>>>

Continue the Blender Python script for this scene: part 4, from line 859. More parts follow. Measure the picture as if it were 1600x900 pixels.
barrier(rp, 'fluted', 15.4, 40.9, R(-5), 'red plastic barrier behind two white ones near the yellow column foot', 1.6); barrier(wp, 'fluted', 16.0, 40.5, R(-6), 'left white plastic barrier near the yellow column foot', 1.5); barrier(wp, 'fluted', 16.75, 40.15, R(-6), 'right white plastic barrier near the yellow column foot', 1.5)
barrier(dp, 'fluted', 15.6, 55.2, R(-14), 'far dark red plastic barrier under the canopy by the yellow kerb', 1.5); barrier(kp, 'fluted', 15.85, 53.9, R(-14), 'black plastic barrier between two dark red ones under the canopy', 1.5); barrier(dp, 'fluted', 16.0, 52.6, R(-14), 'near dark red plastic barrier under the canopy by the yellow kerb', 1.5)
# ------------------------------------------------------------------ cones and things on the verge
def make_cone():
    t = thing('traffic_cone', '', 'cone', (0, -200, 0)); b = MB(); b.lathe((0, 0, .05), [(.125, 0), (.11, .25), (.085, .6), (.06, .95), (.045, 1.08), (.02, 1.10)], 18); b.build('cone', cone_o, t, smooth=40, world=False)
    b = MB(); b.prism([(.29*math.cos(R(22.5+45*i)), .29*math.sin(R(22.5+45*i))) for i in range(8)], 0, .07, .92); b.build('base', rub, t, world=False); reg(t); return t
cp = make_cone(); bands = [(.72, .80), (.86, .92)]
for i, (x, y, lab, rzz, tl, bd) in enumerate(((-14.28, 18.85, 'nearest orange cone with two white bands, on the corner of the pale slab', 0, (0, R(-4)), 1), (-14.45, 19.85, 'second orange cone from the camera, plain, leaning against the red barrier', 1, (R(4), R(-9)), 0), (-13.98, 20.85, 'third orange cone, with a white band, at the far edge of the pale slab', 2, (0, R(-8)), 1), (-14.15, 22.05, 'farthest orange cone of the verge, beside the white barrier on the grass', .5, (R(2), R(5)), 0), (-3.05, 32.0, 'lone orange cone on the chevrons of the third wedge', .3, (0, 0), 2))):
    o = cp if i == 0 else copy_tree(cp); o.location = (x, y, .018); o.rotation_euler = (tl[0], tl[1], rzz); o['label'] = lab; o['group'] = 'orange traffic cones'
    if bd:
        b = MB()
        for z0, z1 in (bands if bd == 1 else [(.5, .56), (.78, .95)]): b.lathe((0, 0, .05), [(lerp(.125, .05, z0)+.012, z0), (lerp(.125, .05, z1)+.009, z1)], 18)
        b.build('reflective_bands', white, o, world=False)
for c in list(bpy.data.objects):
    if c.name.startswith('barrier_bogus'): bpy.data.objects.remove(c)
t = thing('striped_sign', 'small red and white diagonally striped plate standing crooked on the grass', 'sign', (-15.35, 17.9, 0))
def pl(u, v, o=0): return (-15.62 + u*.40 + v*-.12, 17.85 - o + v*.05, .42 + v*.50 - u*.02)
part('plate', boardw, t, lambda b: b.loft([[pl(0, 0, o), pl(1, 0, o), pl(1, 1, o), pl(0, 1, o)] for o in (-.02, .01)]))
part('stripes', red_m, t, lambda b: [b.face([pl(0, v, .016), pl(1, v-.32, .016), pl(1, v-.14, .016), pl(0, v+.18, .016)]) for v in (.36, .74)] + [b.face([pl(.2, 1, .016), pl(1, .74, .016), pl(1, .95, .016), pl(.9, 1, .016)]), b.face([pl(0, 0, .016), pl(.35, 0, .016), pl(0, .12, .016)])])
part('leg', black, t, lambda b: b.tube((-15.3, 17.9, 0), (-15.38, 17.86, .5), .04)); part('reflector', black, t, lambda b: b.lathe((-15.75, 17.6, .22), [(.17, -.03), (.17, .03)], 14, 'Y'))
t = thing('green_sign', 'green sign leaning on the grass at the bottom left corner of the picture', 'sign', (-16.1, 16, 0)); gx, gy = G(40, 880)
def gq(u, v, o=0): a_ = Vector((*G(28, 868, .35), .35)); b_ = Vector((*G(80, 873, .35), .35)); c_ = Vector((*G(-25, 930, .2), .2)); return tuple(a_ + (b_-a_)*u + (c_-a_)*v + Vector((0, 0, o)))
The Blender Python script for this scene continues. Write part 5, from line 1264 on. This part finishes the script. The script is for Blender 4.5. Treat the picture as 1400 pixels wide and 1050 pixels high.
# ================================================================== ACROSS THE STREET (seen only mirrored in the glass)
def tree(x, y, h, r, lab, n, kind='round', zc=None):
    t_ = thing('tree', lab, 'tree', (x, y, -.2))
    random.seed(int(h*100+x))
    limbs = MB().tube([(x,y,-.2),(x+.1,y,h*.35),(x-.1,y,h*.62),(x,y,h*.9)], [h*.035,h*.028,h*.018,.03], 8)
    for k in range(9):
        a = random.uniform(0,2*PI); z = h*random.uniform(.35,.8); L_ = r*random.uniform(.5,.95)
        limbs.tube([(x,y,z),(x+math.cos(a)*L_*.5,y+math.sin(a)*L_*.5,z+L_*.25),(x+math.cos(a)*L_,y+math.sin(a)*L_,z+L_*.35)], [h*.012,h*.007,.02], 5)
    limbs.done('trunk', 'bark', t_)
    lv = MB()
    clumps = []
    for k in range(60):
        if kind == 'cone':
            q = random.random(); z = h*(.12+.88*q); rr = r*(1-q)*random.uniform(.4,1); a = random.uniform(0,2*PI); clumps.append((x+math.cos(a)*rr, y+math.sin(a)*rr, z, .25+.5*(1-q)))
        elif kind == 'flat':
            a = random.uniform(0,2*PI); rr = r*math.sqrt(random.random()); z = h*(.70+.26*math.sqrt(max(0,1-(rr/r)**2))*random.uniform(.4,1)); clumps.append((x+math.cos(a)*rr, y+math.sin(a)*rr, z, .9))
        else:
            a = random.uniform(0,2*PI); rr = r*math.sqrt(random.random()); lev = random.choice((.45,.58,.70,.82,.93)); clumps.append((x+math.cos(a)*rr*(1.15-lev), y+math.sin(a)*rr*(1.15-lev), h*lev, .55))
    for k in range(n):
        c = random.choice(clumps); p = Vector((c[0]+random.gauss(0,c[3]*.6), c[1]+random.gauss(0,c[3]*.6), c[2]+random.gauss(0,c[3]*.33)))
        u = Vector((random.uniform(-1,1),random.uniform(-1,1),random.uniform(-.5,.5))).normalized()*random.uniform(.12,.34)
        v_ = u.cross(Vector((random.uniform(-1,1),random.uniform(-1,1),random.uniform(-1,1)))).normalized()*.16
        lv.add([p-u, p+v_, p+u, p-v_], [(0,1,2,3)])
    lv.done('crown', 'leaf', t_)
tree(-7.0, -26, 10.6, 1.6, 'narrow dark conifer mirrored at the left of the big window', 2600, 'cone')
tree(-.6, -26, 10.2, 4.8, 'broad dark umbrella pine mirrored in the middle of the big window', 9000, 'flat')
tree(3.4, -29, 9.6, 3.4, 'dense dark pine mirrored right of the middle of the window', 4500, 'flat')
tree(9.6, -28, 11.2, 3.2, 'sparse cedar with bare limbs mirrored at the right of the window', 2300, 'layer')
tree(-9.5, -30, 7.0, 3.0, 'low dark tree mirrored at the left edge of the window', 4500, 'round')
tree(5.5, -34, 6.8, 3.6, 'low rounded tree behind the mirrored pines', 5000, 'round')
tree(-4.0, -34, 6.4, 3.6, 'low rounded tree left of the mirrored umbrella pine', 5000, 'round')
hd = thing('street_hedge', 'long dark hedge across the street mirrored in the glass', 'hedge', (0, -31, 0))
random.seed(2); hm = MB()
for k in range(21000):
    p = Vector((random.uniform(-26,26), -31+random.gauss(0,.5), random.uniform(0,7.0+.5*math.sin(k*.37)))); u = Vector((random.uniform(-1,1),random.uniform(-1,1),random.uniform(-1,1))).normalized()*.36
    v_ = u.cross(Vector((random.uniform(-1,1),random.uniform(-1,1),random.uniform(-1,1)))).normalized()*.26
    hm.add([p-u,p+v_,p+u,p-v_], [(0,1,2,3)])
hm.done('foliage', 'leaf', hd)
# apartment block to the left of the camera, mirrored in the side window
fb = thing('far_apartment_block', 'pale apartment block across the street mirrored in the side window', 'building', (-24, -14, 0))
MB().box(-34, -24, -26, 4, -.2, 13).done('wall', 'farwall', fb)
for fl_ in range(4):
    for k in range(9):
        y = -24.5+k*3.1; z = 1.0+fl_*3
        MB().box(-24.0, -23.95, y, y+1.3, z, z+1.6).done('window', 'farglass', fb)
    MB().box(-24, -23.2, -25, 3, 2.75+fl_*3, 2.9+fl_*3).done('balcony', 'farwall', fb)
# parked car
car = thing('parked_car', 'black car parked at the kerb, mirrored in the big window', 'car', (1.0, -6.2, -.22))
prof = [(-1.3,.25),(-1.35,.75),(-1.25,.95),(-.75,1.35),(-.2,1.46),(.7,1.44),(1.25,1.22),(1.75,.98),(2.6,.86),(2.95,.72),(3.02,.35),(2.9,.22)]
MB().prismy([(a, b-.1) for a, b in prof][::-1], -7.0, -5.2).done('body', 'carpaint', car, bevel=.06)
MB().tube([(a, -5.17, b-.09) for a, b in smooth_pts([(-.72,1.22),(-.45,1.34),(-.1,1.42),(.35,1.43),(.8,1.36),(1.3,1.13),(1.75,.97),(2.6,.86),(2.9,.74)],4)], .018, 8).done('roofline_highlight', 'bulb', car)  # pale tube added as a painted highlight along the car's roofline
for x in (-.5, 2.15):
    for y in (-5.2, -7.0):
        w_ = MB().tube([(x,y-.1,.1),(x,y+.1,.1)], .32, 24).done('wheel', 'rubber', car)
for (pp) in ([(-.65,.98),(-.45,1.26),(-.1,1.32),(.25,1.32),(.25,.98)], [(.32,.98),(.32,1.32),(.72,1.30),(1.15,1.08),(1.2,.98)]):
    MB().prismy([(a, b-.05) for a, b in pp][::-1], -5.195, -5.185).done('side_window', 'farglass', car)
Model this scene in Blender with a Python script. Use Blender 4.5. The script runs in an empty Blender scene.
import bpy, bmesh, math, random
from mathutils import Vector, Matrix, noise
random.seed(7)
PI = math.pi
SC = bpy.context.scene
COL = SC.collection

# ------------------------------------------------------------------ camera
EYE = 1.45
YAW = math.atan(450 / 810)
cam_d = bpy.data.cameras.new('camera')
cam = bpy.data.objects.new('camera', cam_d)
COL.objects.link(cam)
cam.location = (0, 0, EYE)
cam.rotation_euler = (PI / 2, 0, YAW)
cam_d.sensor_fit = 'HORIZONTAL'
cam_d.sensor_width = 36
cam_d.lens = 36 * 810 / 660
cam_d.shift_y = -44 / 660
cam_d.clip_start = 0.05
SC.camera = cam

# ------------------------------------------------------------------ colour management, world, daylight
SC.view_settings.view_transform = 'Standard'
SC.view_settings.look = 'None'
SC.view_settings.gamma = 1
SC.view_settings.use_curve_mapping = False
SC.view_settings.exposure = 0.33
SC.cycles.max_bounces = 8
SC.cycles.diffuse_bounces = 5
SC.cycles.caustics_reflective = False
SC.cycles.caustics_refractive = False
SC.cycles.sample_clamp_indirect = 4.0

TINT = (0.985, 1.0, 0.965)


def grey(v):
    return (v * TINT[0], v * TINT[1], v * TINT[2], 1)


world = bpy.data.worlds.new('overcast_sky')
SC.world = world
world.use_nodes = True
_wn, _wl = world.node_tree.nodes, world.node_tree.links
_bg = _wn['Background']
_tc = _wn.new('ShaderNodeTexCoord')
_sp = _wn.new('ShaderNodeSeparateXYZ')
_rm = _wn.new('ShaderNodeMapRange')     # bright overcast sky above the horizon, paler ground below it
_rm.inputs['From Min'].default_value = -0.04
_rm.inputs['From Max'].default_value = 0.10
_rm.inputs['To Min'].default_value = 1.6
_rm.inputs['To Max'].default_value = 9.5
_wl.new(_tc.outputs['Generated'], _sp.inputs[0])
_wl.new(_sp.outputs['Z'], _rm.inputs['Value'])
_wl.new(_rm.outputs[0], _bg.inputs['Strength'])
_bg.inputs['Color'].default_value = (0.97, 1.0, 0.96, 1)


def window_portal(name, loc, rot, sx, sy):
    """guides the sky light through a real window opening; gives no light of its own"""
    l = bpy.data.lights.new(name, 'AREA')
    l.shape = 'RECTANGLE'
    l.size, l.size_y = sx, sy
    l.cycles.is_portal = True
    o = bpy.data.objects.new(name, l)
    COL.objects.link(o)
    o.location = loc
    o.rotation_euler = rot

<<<

* Work to do
Above are the records; print exactly the lines from the line with "Model this scene" to the line with "COL = SC.collection", including both, and nothing else.

* Solved exercise
Model this scene in Blender with a Python script. Use Blender 4.5. The script runs in an empty Blender scene.
import bpy, bmesh, math, random
from mathutils import Vector, Matrix, noise
random.seed(7)
PI = math.pi
SC = bpy.context.scene
COL = SC.collection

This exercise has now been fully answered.